On ne m’a pas légué un passé qu’il faudrait avouer,
Aucune offense à expier, rien en héritage.
Je suis ici, tout simplement, ce qu’il reste d’un pays :
Chez nous, les chefs de famille fusillés sont des irresponsables,
Et les pères survivants des lâches. »


(Une connaissance d’Europe de l’Est)


Selon Gabriel Celaya, la poésie est « une arme chargée de futur ». Dans ce sens, tu n’hésites pas à tirer. La poésie engagée est une longue tradition en Hongrie, même si la période qui a suivi le changement de régime s’est probablement révélée moins productive. Quels sont tes modèles et que penses-tu de l’attitude des poètes de ta génération à l’égard de la vie publique ?

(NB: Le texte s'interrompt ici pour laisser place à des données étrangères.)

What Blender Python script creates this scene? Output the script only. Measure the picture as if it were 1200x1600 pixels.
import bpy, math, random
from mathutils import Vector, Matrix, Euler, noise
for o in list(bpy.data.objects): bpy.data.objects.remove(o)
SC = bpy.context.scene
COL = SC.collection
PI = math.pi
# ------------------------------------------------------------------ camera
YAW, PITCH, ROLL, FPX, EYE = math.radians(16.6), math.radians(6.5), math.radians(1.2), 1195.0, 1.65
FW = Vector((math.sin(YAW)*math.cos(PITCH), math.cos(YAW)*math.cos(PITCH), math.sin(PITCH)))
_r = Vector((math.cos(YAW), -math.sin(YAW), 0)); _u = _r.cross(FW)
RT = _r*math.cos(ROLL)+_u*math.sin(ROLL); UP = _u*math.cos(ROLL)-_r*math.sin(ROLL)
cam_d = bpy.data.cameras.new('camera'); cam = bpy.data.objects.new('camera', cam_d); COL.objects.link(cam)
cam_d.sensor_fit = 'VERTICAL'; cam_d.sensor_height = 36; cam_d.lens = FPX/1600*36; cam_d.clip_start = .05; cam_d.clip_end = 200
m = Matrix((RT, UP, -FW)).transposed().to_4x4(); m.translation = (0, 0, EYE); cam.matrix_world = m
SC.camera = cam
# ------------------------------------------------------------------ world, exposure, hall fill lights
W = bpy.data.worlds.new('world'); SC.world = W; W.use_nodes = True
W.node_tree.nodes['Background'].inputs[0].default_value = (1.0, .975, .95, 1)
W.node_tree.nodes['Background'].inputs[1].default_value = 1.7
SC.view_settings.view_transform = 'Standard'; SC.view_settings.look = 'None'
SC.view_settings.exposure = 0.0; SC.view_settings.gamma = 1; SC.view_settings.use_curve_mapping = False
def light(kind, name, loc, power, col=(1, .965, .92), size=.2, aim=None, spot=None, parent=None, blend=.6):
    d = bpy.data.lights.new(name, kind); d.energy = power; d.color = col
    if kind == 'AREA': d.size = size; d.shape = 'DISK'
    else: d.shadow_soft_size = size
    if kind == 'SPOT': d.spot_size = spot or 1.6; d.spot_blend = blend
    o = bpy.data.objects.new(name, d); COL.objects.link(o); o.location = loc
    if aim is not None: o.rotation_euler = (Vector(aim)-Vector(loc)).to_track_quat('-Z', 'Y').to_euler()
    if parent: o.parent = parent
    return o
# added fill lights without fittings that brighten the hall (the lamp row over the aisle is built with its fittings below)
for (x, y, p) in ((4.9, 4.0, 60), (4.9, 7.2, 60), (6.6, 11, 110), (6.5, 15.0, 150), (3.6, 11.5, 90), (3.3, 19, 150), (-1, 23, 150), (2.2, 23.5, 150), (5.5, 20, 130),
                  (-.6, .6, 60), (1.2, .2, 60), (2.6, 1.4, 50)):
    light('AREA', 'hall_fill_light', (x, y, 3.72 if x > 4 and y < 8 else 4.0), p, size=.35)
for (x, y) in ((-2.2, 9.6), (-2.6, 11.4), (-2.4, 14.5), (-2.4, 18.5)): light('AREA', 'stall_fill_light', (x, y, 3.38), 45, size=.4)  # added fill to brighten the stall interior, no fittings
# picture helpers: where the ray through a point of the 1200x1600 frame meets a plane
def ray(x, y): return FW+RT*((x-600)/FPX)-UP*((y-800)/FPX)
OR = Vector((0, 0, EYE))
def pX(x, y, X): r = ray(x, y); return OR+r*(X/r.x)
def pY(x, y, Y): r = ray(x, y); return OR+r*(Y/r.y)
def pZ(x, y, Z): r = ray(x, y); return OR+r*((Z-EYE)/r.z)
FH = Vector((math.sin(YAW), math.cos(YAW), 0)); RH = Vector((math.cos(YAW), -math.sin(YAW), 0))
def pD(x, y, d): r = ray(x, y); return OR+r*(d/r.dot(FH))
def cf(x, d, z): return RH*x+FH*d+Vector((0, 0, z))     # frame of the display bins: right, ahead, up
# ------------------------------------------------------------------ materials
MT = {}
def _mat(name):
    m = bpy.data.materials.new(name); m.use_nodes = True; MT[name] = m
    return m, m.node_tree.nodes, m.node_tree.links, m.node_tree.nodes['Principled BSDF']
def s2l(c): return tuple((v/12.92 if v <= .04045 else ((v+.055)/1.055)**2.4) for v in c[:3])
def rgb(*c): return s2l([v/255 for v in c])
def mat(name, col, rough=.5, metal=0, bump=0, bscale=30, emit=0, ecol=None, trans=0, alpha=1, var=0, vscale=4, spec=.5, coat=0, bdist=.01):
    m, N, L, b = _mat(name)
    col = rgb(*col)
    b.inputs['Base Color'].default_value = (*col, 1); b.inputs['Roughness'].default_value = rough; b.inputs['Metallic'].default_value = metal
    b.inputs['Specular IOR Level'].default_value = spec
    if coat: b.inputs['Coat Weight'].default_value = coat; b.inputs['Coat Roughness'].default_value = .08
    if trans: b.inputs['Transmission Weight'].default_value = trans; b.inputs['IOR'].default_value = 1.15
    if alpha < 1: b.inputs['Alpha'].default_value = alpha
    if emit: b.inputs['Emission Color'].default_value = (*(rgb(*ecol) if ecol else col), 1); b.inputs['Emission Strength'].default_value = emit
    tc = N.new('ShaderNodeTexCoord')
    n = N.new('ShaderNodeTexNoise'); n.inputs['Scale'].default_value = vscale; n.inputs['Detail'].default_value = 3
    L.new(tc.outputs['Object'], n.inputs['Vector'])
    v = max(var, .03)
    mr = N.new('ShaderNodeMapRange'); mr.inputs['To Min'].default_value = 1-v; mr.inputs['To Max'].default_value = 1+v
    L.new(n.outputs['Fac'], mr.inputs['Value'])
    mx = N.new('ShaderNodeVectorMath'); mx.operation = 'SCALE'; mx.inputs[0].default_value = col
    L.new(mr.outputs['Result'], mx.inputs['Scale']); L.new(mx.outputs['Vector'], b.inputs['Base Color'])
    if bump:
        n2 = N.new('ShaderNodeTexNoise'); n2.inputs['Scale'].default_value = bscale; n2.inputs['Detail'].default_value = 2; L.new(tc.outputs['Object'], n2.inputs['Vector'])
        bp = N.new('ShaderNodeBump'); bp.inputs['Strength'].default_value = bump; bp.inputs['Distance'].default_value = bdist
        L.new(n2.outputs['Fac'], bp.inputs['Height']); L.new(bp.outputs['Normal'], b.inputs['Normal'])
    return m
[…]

En tant que critique, je m’intéresse aussi beaucoup à l’identification des limites que rencontre la nécessaire application d’un système de valeurs esthétiques à l’art socialement engagé. Après tout, la bonne volonté de l’auteur ne rend pas son œuvre irréprochable, du point de vue de l’analyse critique, et ne la légitime pas sur le plan esthétique. Un poème a beau être solidaire, plein d’empathie, porteur d’idées de progrès et de liberté, il n’en devient pas un chef d’oeuvre pour autant, de même qu’une oeuvre ignorant toutes ces questions peut avoir d’excellentes qualités artistiques. Pour moi, l’art (dans l’esprit de Jacques Rancière) est à la fois l’empreinte (politique) de la réalité et une entité autonome, indépendante de la réalité. Heureusement, dans la Hongrie d’aujourd’hui, la poésie au service de la propagande ou d’un parti politique n’existe pas, mais il est réellement inquiétant de voir que le discours critique manque souvent de critères esthétiques objectifs qui permettraient d’exiger qu’au-delà de la description, les poèmes consacrés aux questions de société fassent preuve d’une certaine inventivité. Comment éviter ce piège, comment éviter que l’utilisation de certains jokers thématiques suffise à garantir le succès et à attirer les louanges de la critique ?
Il y a quelques années, inspirée par les mouvements poétiques postérieurs au changement de régime, une anthologie, intitulée Édes hazám (Ma chère patrie) a paru aux éditions Magvető sous la direction de Tibor Bárány. Sa publication fut précédée par un intense débat autour de la poésie politique hongroise, déclenché par un poème d’István Kemény. Une revue s’est également engagée dans une autre discussion, plus ancienne, qui portait sur la pérennité esthétique de la poésie politique de György Petri, thème auquel j’ai également consacré un mémoire universitaire. Petri et Kemény, ainsi que Krisztina Tóth, ont eu une influence décisive à mes débuts. Mais je dois également beaucoup à Balázs Szálinger et à son livre Köztarsaság (République) qui m’ont aidé à trouver ma voix poétique, à définir mon « programme », mon message.